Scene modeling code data
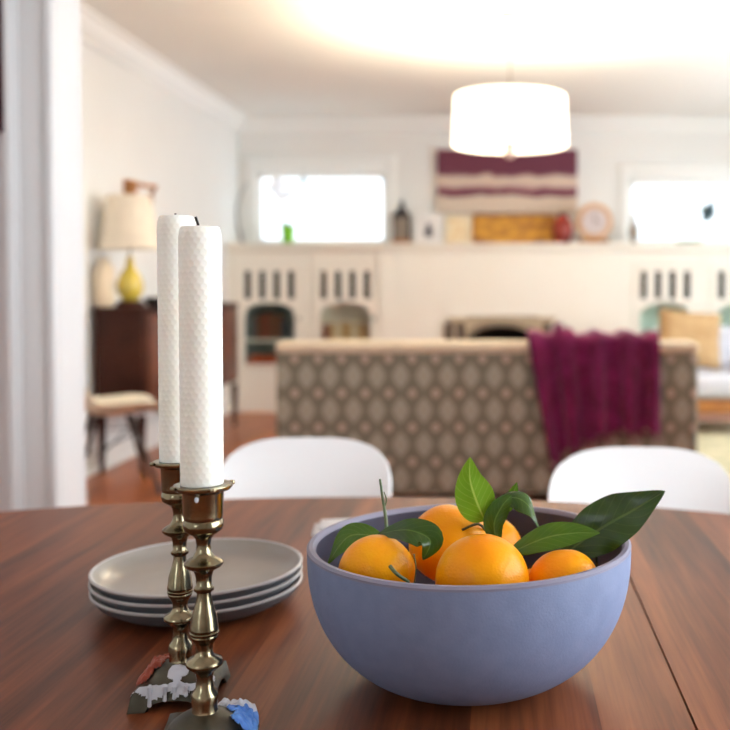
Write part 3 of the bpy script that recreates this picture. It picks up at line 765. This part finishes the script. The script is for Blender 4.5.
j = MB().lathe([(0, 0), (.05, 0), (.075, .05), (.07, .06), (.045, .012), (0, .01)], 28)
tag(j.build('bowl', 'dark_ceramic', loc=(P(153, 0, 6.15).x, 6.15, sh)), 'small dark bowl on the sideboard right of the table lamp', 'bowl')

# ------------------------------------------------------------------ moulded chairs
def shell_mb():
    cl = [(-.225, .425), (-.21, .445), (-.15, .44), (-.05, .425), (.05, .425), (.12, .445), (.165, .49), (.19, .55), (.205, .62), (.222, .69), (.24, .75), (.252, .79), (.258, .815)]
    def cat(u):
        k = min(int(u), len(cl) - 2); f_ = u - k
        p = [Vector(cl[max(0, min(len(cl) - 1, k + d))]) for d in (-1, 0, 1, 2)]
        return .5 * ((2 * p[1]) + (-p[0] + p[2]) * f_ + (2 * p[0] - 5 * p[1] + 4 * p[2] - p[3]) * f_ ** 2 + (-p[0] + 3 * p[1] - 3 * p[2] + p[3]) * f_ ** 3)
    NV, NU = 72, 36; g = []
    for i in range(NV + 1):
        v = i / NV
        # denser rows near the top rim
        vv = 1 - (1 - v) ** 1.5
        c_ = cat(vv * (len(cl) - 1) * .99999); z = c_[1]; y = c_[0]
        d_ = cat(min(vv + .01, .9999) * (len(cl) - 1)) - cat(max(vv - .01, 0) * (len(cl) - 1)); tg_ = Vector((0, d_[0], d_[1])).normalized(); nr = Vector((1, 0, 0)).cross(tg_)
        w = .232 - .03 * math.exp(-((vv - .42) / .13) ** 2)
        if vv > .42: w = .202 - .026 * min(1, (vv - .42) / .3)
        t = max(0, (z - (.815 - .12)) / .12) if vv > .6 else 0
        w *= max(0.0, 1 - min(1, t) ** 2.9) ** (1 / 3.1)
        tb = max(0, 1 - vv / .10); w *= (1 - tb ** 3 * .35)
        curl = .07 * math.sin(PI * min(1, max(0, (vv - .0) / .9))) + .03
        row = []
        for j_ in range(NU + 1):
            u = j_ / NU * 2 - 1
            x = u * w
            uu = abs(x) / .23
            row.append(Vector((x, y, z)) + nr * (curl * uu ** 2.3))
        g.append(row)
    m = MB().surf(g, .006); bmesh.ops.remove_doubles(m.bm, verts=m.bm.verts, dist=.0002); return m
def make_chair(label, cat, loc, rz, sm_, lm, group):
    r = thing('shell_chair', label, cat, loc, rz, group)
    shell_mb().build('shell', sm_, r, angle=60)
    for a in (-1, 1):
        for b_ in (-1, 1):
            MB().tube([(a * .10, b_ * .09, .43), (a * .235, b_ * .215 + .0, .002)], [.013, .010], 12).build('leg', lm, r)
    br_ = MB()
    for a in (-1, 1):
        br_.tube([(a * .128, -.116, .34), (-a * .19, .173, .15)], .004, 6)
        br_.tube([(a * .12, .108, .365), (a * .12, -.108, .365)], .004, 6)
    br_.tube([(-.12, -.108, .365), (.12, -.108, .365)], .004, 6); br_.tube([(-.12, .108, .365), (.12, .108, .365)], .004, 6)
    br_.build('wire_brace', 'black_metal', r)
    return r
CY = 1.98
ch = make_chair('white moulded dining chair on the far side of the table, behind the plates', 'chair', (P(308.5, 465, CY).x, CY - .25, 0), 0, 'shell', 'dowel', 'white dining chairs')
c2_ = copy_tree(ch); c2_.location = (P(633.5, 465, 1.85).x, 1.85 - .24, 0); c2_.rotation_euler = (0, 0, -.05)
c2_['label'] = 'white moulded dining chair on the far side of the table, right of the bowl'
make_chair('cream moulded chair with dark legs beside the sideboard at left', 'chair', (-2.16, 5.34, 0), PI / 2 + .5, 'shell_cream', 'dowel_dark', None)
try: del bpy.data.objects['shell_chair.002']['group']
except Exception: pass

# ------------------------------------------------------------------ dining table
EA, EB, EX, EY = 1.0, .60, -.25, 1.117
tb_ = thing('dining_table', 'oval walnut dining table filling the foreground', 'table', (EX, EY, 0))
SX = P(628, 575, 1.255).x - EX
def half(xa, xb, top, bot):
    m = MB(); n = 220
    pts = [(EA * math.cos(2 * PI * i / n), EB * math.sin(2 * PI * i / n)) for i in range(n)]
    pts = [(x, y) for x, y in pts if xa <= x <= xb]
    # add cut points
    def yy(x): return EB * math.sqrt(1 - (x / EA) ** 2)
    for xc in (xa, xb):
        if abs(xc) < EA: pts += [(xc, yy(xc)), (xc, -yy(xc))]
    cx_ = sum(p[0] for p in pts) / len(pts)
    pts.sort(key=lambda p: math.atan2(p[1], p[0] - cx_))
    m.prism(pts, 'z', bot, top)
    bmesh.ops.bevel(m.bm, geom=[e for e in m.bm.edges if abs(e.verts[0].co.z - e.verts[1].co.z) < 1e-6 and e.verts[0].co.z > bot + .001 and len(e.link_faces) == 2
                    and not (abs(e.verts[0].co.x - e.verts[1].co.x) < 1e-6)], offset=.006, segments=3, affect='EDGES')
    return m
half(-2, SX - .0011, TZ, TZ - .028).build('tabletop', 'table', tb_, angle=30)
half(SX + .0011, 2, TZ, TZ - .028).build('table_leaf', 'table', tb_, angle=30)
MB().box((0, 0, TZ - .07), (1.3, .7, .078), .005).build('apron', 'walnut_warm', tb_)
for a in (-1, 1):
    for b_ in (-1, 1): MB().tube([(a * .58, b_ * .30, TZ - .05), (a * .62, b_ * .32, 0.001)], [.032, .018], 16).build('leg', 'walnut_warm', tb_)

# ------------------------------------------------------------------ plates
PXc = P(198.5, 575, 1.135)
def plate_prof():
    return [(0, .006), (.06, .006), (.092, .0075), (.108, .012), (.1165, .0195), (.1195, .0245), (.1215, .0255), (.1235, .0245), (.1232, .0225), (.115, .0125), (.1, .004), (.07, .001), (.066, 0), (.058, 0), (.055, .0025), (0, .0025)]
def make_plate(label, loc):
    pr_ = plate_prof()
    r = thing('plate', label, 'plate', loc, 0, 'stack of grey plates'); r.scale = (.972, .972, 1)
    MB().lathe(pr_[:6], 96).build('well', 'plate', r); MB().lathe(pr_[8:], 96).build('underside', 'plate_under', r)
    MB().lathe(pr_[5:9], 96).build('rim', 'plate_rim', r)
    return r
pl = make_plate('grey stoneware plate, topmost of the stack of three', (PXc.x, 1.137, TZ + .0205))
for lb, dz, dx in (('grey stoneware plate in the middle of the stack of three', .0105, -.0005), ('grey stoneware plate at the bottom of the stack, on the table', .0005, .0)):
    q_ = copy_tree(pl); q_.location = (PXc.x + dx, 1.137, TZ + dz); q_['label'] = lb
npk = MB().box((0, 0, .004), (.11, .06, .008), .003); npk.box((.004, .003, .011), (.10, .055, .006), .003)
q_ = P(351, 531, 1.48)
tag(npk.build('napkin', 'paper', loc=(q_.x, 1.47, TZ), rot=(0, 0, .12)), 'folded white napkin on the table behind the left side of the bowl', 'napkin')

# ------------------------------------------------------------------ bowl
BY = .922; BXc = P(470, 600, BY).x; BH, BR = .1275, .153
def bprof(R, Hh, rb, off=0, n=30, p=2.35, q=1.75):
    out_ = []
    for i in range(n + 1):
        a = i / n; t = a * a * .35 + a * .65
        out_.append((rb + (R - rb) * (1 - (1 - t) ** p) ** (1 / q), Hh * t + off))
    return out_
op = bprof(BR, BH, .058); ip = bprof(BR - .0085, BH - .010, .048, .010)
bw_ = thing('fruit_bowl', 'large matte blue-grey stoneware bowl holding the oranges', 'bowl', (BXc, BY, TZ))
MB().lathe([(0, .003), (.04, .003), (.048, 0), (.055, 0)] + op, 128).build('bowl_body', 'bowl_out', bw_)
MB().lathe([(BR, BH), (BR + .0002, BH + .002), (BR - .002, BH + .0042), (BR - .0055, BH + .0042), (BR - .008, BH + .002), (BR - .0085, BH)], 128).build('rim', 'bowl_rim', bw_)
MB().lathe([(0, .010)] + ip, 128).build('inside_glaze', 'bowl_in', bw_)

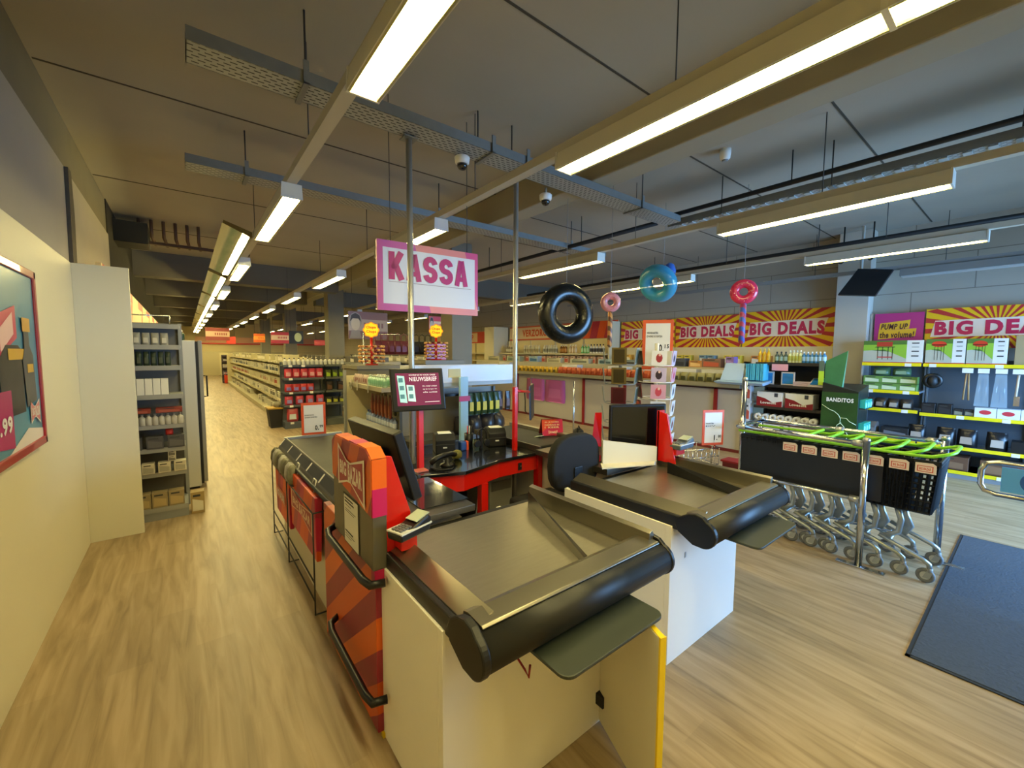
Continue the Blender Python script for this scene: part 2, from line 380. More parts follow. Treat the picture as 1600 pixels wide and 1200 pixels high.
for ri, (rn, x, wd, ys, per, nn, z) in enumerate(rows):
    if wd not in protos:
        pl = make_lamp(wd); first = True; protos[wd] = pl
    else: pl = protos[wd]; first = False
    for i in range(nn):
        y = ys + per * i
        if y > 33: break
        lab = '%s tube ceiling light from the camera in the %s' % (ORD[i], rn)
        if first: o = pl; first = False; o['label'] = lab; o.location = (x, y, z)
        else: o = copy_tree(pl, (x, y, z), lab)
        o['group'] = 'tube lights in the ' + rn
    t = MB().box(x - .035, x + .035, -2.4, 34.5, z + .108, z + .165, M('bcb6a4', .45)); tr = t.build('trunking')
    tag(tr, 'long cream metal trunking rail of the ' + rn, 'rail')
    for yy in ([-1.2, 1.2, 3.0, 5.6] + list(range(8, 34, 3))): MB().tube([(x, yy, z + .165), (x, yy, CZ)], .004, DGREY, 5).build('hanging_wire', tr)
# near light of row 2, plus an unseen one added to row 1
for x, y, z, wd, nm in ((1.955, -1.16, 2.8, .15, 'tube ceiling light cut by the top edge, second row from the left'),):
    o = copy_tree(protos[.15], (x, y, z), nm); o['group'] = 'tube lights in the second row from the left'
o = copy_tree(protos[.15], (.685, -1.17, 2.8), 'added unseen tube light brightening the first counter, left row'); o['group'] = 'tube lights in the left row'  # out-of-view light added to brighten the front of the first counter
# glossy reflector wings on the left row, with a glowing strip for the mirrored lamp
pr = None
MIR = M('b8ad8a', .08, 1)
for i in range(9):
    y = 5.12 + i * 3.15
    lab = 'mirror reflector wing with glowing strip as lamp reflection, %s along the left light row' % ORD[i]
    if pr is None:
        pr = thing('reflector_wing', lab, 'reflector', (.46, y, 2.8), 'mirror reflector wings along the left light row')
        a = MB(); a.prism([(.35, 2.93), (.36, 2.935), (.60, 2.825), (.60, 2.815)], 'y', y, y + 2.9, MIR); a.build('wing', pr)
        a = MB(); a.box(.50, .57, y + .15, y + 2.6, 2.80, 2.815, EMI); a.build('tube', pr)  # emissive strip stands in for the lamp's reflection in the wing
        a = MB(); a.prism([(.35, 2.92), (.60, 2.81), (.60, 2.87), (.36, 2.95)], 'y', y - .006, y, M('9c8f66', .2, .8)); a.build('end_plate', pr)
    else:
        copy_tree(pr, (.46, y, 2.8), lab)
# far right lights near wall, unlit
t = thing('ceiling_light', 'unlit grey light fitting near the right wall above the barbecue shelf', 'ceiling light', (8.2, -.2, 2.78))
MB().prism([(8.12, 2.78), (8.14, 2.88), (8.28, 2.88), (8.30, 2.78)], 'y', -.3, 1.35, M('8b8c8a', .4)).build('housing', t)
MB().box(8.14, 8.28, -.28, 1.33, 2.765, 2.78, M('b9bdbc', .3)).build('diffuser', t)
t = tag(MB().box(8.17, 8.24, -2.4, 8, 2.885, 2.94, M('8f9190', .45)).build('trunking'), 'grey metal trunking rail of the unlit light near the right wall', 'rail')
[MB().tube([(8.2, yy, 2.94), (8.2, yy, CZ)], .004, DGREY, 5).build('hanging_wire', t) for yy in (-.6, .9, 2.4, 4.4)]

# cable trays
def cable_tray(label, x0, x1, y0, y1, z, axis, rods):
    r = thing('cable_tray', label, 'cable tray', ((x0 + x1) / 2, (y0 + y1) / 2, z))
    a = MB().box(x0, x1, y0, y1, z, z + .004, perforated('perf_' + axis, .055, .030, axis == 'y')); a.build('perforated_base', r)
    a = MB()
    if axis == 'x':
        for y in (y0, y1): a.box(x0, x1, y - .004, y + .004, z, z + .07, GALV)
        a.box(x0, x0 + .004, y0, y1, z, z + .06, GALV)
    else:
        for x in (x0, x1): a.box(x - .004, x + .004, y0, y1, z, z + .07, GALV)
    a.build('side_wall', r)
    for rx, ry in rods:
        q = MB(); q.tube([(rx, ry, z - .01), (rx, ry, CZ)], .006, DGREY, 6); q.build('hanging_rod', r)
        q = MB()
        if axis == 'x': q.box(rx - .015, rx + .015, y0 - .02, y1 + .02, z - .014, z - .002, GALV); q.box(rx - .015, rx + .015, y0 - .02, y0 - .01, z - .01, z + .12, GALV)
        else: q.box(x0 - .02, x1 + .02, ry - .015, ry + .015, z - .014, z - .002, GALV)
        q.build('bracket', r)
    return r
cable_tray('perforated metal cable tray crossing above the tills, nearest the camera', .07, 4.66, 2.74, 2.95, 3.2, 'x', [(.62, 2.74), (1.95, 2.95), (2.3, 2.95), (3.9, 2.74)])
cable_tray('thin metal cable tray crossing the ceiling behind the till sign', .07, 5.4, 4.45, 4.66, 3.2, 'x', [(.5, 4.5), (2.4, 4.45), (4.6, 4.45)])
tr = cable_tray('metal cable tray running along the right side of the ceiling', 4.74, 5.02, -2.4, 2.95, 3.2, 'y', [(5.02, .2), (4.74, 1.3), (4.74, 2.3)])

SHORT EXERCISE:
Omit every picture, and please return the entries exactly from the first line through the line with "table lamp', 'bowl')", both included.

THE OUTPUT:
Write part 3 of the bpy script that recreates this picture. It picks up at line 765. This part finishes the script. The script is for Blender 4.5.
j = MB().lathe([(0, 0), (.05, 0), (.075, .05), (.07, .06), (.045, .012), (0, .01)], 28)
tag(j.build('bowl', 'dark_ceramic', loc=(P(153, 0, 6.15).x, 6.15, sh)), 'small dark bowl on the sideboard right of the table lamp', 'bowl')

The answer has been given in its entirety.